[START DATA LINES]

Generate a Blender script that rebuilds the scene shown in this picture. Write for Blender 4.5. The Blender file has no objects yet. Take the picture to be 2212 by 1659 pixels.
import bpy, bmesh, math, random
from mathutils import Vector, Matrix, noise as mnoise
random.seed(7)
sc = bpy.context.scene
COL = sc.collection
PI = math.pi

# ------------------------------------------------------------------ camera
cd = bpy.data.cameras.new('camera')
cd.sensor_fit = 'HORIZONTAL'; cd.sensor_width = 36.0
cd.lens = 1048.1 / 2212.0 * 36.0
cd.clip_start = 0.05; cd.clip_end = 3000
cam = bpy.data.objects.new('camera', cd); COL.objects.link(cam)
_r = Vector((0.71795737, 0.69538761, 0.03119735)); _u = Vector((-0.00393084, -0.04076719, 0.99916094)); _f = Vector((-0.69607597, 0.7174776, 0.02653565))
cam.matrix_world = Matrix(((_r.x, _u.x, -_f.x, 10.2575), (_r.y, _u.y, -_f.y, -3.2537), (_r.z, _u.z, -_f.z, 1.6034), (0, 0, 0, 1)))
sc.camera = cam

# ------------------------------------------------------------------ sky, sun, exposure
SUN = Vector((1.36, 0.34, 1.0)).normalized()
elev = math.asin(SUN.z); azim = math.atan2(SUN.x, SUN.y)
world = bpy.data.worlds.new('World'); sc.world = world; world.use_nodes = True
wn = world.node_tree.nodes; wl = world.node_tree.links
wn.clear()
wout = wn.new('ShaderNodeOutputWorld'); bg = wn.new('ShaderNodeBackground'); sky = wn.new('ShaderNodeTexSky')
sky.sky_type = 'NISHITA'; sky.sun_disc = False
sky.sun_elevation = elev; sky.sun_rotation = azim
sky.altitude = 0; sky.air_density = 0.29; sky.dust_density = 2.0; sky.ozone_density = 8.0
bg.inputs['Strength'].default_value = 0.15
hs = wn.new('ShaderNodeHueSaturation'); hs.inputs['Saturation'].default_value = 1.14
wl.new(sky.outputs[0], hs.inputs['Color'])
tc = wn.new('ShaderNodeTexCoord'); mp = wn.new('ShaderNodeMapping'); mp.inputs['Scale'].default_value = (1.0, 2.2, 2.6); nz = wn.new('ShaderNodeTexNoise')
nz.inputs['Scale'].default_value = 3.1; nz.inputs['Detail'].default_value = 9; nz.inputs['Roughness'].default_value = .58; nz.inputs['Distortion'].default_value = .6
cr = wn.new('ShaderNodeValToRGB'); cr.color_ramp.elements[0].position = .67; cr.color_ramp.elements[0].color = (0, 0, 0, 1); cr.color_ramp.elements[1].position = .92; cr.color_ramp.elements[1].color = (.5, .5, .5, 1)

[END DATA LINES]

◆ WHAT IS REQUIRED: Provide only the count of lines in the data above that include the string "scene".

◆ TASK OUTPUT: 2